**PROBLEM DESCRIPTION**
Write the material out again in full, exactly.
● ● ● ● ●
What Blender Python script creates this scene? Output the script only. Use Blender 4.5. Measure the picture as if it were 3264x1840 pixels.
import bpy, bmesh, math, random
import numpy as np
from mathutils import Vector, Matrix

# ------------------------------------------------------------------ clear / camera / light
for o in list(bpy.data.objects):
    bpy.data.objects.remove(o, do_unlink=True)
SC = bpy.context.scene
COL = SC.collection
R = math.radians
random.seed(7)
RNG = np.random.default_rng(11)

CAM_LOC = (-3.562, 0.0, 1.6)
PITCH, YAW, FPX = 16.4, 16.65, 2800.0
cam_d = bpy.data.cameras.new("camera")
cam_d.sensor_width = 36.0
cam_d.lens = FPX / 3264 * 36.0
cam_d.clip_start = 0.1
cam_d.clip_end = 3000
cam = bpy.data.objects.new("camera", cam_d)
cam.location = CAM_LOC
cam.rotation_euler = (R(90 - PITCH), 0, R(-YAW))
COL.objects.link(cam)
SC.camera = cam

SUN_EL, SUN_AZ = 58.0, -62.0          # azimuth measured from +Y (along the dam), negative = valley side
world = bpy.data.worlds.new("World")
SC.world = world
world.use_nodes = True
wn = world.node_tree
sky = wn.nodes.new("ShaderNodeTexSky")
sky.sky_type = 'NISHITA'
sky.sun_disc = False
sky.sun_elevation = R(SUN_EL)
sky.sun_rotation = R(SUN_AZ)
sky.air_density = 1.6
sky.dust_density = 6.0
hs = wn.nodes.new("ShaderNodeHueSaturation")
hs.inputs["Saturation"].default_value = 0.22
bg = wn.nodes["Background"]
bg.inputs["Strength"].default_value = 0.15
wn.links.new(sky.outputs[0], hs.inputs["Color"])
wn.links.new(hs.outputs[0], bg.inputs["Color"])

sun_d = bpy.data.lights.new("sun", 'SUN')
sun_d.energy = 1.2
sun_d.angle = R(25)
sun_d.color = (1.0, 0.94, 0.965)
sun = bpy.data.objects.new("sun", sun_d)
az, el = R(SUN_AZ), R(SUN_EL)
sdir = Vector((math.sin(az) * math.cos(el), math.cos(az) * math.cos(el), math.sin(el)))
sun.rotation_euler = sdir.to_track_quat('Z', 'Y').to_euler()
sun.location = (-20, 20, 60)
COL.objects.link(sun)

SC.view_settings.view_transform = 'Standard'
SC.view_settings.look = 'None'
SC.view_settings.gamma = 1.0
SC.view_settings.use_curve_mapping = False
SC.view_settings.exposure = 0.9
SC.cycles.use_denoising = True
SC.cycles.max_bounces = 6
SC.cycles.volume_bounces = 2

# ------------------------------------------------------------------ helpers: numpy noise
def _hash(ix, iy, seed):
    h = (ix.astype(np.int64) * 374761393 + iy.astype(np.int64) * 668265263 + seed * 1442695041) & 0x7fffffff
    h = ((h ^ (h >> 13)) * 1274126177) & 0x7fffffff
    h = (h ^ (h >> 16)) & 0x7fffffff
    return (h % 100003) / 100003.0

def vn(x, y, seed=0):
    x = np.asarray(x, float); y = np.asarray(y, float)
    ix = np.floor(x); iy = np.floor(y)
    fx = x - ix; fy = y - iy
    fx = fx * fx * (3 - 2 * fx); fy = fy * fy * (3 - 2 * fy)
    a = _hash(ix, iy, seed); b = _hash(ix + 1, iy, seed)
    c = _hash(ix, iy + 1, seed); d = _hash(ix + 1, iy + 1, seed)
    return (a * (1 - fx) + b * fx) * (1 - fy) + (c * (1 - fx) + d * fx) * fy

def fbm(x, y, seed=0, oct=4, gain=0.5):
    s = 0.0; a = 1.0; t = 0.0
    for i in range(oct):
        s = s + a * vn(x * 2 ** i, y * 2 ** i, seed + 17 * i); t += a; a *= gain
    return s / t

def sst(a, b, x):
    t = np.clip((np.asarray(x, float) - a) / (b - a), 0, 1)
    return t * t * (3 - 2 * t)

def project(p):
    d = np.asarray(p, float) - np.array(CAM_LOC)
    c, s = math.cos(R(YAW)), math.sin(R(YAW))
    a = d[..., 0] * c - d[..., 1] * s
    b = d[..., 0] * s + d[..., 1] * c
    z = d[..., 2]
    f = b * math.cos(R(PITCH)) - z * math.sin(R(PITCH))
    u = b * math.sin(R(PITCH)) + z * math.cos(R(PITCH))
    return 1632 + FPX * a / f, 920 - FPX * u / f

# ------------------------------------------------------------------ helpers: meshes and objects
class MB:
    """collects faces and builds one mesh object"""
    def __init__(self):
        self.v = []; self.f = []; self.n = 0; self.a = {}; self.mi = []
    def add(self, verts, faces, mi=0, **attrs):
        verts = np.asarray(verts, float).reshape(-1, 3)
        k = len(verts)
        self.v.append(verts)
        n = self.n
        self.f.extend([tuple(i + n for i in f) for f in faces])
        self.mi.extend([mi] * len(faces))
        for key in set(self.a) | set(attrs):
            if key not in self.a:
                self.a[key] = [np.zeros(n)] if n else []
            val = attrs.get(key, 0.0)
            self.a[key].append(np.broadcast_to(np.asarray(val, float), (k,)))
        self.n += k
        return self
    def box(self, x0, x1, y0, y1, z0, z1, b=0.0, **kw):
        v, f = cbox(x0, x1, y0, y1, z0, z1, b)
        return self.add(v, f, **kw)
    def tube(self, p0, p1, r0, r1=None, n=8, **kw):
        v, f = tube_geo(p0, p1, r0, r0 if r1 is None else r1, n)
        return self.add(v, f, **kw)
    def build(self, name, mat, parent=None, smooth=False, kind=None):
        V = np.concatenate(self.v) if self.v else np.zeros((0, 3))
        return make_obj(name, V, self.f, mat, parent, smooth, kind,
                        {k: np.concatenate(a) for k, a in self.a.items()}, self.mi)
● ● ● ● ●
**RESULT OF THIS EXERCISE**
What Blender Python script creates this scene? Output the script only. Use Blender 4.5. Measure the picture as if it were 3264x1840 pixels.
import bpy, bmesh, math, random
import numpy as np
from mathutils import Vector, Matrix

# ------------------------------------------------------------------ clear / camera / light
for o in list(bpy.data.objects):
    bpy.data.objects.remove(o, do_unlink=True)
SC = bpy.context.scene
COL = SC.collection
R = math.radians
random.seed(7)
RNG = np.random.default_rng(11)

CAM_LOC = (-3.562, 0.0, 1.6)
PITCH, YAW, FPX = 16.4, 16.65, 2800.0
cam_d = bpy.data.cameras.new("camera")
cam_d.sensor_width = 36.0
cam_d.lens = FPX / 3264 * 36.0
cam_d.clip_start = 0.1
cam_d.clip_end = 3000
cam = bpy.data.objects.new("camera", cam_d)
cam.location = CAM_LOC
cam.rotation_euler = (R(90 - PITCH), 0, R(-YAW))
COL.objects.link(cam)
SC.camera = cam

SUN_EL, SUN_AZ = 58.0, -62.0          # azimuth measured from +Y (along the dam), negative = valley side
world = bpy.data.worlds.new("World")
SC.world = world
world.use_nodes = True
wn = world.node_tree
sky = wn.nodes.new("ShaderNodeTexSky")
sky.sky_type = 'NISHITA'
sky.sun_disc = False
sky.sun_elevation = R(SUN_EL)
sky.sun_rotation = R(SUN_AZ)
sky.air_density = 1.6
sky.dust_density = 6.0
hs = wn.nodes.new("ShaderNodeHueSaturation")
hs.inputs["Saturation"].default_value = 0.22
bg = wn.nodes["Background"]
bg.inputs["Strength"].default_value = 0.15
wn.links.new(sky.outputs[0], hs.inputs["Color"])
wn.links.new(hs.outputs[0], bg.inputs["Color"])

sun_d = bpy.data.lights.new("sun", 'SUN')
sun_d.energy = 1.2
sun_d.angle = R(25)
sun_d.color = (1.0, 0.94, 0.965)
sun = bpy.data.objects.new("sun", sun_d)
az, el = R(SUN_AZ), R(SUN_EL)
sdir = Vector((math.sin(az) * math.cos(el), math.cos(az) * math.cos(el), math.sin(el)))
sun.rotation_euler = sdir.to_track_quat('Z', 'Y').to_euler()
sun.location = (-20, 20, 60)
COL.objects.link(sun)

SC.view_settings.view_transform = 'Standard'
SC.view_settings.look = 'None'
SC.view_settings.gamma = 1.0
SC.view_settings.use_curve_mapping = False
SC.view_settings.exposure = 0.9
SC.cycles.use_denoising = True
SC.cycles.max_bounces = 6
SC.cycles.volume_bounces = 2

# ------------------------------------------------------------------ helpers: numpy noise
def _hash(ix, iy, seed):
    h = (ix.astype(np.int64) * 374761393 + iy.astype(np.int64) * 668265263 + seed * 1442695041) & 0x7fffffff
    h = ((h ^ (h >> 13)) * 1274126177) & 0x7fffffff
    h = (h ^ (h >> 16)) & 0x7fffffff
    return (h % 100003) / 100003.0

def vn(x, y, seed=0):
    x = np.asarray(x, float); y = np.asarray(y, float)
    ix = np.floor(x); iy = np.floor(y)
    fx = x - ix; fy = y - iy
    fx = fx * fx * (3 - 2 * fx); fy = fy * fy * (3 - 2 * fy)
    a = _hash(ix, iy, seed); b = _hash(ix + 1, iy, seed)
    c = _hash(ix, iy + 1, seed); d = _hash(ix + 1, iy + 1, seed)
    return (a * (1 - fx) + b * fx) * (1 - fy) + (c * (1 - fx) + d * fx) * fy

def fbm(x, y, seed=0, oct=4, gain=0.5):
    s = 0.0; a = 1.0; t = 0.0
    for i in range(oct):
        s = s + a * vn(x * 2 ** i, y * 2 ** i, seed + 17 * i); t += a; a *= gain
    return s / t

def sst(a, b, x):
    t = np.clip((np.asarray(x, float) - a) / (b - a), 0, 1)
    return t * t * (3 - 2 * t)

def project(p):
    d = np.asarray(p, float) - np.array(CAM_LOC)
    c, s = math.cos(R(YAW)), math.sin(R(YAW))
    a = d[..., 0] * c - d[..., 1] * s
    b = d[..., 0] * s + d[..., 1] * c
    z = d[..., 2]
    f = b * math.cos(R(PITCH)) - z * math.sin(R(PITCH))
    u = b * math.sin(R(PITCH)) + z * math.cos(R(PITCH))
    return 1632 + FPX * a / f, 920 - FPX * u / f

# ------------------------------------------------------------------ helpers: meshes and objects
class MB:
    """collects faces and builds one mesh object"""
    def __init__(self):
        self.v = []; self.f = []; self.n = 0; self.a = {}; self.mi = []
    def add(self, verts, faces, mi=0, **attrs):
        verts = np.asarray(verts, float).reshape(-1, 3)
        k = len(verts)
        self.v.append(verts)
        n = self.n
        self.f.extend([tuple(i + n for i in f) for f in faces])
        self.mi.extend([mi] * len(faces))
        for key in set(self.a) | set(attrs):
            if key not in self.a:
                self.a[key] = [np.zeros(n)] if n else []
            val = attrs.get(key, 0.0)
            self.a[key].append(np.broadcast_to(np.asarray(val, float), (k,)))
        self.n += k
        return self
    def box(self, x0, x1, y0, y1, z0, z1, b=0.0, **kw):
        v, f = cbox(x0, x1, y0, y1, z0, z1, b)
        return self.add(v, f, **kw)
    def tube(self, p0, p1, r0, r1=None, n=8, **kw):
        v, f = tube_geo(p0, p1, r0, r0 if r1 is None else r1, n)
        return self.add(v, f, **kw)
    def build(self, name, mat, parent=None, smooth=False, kind=None):
        V = np.concatenate(self.v) if self.v else np.zeros((0, 3))
        return make_obj(name, V, self.f, mat, parent, smooth, kind,
                        {k: np.concatenate(a) for k, a in self.a.items()}, self.mi)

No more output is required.